Directions:
Nothing outside the lines from the one containing "scene starts empty." down to the one containing "sin,cos,pi,rad=math.sin,math.cos,math.pi,math.radians" belongs in the copy; print that span exactly, both ends included, with pictures removed.
──────── Provided records
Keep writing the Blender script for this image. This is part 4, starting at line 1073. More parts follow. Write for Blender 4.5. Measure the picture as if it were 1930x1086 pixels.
────────────────
──────── Provided records
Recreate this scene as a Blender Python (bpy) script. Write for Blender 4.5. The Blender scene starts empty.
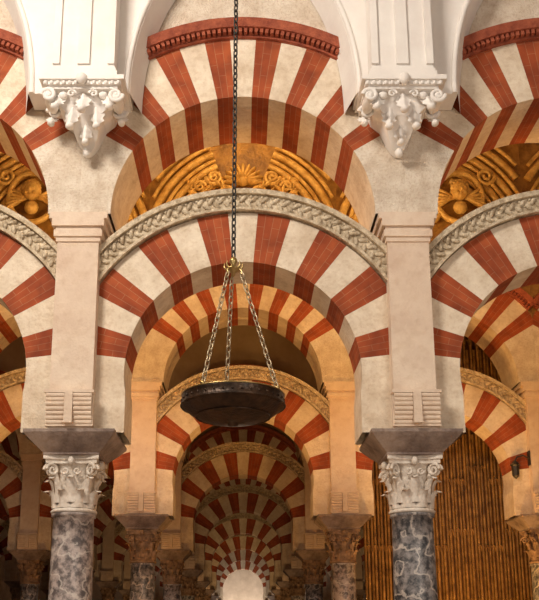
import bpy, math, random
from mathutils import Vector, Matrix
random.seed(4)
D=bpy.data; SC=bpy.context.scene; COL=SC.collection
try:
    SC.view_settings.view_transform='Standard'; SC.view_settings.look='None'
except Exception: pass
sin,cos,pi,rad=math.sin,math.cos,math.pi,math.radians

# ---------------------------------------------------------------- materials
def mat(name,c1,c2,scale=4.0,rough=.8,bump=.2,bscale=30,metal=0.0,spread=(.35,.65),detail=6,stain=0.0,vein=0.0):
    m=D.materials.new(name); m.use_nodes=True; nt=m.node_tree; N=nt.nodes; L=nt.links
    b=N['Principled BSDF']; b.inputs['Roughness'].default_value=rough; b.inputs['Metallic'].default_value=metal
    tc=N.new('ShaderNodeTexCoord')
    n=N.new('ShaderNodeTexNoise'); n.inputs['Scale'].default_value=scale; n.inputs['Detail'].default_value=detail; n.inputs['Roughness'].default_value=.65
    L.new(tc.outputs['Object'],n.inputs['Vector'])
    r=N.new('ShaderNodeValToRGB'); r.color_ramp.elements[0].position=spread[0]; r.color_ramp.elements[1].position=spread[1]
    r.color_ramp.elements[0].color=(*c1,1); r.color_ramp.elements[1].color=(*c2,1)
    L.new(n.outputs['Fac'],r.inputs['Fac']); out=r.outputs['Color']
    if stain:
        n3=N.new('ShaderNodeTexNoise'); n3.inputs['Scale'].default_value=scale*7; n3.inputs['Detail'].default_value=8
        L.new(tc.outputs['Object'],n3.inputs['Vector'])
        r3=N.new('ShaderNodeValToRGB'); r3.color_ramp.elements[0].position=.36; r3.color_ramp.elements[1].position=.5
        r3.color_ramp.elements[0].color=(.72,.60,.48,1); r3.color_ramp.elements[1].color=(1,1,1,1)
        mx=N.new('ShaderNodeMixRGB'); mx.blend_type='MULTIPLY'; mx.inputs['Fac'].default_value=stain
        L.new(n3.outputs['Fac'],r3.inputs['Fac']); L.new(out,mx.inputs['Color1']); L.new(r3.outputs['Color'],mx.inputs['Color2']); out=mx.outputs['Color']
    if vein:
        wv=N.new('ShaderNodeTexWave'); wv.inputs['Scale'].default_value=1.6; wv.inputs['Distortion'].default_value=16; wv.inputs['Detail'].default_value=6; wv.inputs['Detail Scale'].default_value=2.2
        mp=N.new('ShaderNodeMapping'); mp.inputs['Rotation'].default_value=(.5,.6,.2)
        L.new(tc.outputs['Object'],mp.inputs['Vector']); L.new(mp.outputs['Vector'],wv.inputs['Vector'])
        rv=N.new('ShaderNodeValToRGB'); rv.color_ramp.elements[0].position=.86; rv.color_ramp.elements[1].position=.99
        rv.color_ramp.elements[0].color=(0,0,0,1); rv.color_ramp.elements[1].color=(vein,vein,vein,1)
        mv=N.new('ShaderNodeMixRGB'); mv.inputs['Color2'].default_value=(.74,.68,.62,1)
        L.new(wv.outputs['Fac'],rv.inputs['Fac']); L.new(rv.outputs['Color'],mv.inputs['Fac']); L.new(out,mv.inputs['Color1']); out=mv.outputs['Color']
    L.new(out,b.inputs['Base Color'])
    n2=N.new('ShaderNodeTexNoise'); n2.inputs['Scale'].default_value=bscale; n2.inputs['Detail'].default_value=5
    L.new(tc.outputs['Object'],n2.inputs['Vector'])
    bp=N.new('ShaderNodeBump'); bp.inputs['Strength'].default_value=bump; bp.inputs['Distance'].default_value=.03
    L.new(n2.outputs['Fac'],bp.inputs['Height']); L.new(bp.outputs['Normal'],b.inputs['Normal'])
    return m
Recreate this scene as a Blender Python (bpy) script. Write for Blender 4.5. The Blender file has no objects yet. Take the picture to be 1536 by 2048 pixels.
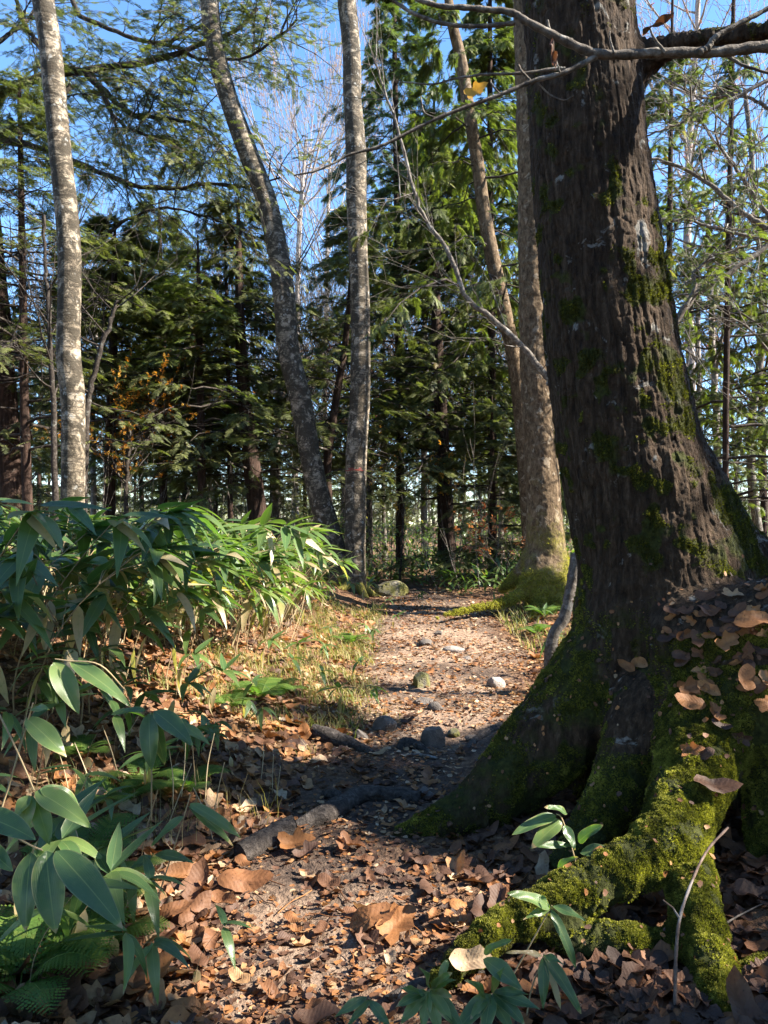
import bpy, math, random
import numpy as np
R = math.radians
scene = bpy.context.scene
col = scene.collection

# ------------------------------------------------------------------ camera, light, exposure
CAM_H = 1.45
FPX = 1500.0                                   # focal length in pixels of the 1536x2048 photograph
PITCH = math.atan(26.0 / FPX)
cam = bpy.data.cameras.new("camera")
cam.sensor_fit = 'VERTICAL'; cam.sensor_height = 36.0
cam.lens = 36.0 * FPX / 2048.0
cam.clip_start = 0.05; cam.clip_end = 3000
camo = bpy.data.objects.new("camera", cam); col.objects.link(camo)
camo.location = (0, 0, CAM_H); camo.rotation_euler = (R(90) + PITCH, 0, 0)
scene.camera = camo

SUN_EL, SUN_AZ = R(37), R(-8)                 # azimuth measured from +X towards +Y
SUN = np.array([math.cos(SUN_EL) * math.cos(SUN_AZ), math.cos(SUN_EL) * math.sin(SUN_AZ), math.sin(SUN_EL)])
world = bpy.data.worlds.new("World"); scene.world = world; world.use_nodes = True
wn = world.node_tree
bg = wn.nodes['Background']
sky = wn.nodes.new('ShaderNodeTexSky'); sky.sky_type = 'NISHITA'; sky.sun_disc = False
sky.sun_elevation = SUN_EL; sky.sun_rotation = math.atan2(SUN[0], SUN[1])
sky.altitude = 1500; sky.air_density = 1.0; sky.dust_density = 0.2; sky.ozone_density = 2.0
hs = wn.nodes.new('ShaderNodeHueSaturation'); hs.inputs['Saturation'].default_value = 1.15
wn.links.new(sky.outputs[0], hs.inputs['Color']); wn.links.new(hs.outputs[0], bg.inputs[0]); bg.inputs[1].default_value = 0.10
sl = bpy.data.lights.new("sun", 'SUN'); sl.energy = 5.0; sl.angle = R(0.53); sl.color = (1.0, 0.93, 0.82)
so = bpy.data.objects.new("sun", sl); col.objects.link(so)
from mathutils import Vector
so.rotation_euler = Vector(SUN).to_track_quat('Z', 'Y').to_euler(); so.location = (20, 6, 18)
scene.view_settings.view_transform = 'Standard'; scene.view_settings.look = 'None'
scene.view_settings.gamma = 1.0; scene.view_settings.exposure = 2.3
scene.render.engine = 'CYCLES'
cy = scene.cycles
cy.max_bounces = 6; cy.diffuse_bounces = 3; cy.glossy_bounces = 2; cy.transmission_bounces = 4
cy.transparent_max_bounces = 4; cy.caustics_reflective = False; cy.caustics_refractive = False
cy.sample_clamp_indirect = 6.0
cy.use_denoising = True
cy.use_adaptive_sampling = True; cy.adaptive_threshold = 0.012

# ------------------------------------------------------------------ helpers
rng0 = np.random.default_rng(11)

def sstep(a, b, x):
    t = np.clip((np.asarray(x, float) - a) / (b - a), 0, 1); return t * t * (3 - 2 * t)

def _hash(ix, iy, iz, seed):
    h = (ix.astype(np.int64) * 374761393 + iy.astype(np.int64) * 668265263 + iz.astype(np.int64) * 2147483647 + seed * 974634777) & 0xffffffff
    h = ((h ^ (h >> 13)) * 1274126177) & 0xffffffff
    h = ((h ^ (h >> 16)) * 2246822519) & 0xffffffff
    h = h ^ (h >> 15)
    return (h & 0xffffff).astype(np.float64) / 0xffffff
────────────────
──────── Provided records
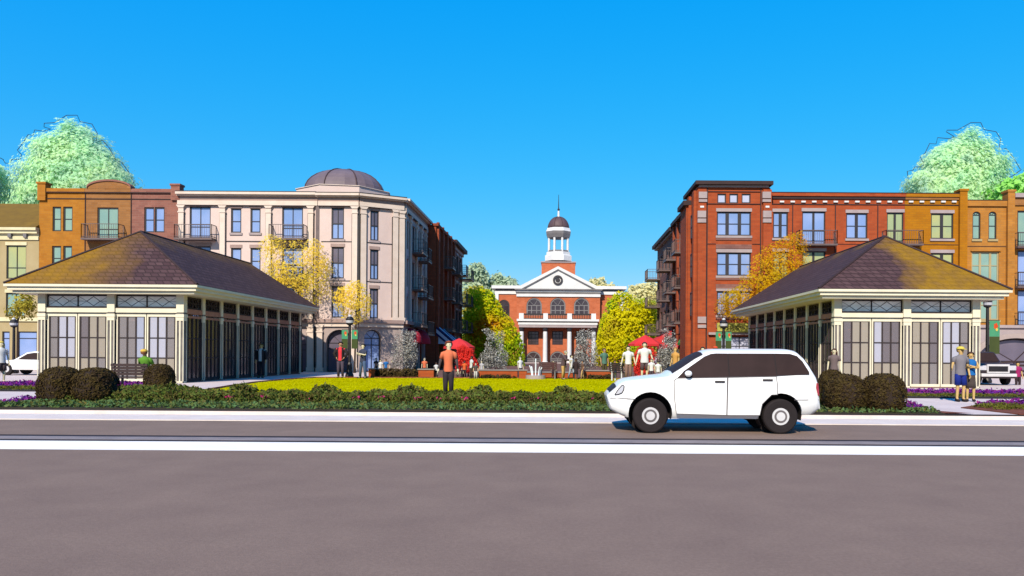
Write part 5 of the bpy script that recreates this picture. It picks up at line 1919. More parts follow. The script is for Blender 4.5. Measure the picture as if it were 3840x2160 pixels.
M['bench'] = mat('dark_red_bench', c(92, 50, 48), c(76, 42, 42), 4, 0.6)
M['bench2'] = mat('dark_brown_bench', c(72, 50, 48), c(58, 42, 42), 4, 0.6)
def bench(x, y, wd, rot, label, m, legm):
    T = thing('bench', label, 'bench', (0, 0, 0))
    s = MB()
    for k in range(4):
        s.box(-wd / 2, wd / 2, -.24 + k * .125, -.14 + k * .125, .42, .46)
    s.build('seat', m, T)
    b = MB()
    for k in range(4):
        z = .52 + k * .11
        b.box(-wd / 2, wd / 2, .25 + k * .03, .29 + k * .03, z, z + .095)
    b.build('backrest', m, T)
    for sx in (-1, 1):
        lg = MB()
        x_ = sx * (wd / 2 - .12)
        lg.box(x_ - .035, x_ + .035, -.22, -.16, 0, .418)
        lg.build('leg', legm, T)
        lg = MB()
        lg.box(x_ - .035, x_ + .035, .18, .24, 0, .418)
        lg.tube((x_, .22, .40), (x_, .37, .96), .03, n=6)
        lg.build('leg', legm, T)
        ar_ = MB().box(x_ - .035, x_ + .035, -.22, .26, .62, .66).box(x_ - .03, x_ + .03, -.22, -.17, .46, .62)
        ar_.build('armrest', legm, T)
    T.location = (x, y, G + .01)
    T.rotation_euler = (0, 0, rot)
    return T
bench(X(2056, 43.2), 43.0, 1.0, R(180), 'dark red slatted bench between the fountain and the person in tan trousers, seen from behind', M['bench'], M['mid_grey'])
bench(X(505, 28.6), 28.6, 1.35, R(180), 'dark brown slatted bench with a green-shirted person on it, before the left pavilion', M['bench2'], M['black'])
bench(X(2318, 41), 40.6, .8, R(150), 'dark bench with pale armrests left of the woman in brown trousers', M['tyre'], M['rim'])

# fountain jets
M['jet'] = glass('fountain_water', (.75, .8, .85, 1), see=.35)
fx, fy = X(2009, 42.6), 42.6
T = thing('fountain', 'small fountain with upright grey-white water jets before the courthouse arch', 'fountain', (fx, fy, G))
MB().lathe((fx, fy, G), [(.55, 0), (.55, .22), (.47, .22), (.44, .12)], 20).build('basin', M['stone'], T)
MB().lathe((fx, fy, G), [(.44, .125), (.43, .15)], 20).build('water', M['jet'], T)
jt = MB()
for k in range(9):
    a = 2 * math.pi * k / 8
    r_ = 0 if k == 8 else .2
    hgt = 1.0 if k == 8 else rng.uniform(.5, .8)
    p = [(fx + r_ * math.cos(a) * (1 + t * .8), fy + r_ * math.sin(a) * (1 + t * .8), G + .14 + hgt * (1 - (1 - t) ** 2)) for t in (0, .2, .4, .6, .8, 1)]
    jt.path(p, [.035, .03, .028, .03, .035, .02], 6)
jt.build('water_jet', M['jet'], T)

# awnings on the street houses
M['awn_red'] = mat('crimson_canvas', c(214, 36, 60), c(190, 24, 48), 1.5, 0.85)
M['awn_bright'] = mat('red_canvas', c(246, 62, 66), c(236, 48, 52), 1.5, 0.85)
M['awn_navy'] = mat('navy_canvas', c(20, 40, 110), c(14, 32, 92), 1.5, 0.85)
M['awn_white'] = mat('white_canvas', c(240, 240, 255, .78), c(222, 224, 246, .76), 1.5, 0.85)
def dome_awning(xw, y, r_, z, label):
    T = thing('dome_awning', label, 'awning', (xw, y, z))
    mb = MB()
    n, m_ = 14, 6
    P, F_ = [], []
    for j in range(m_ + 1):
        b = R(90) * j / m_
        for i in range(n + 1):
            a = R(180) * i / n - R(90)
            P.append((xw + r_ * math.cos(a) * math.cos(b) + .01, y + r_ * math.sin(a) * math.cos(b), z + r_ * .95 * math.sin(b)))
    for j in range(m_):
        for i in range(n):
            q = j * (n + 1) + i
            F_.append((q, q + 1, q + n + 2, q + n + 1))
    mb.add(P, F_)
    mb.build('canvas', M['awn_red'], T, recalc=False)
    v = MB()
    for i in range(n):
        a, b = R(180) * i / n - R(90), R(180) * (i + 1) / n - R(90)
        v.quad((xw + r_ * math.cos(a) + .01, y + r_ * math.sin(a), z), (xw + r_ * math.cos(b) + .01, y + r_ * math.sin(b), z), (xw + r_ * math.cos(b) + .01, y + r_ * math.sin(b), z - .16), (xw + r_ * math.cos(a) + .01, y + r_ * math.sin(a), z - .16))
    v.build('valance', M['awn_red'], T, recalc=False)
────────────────
Full response:
Recreate this scene as a Blender Python (bpy) script. Write for Blender 4.5. The Blender scene starts empty.
import bpy, math, random
from mathutils import Vector, Matrix
random.seed(4)
D=bpy.data; SC=bpy.context.scene; COL=SC.collection
try:
    SC.view_settings.view_transform='Standard'; SC.view_settings.look='None'
except Exception: pass
sin,cos,pi,rad=math.sin,math.cos,math.pi,math.radians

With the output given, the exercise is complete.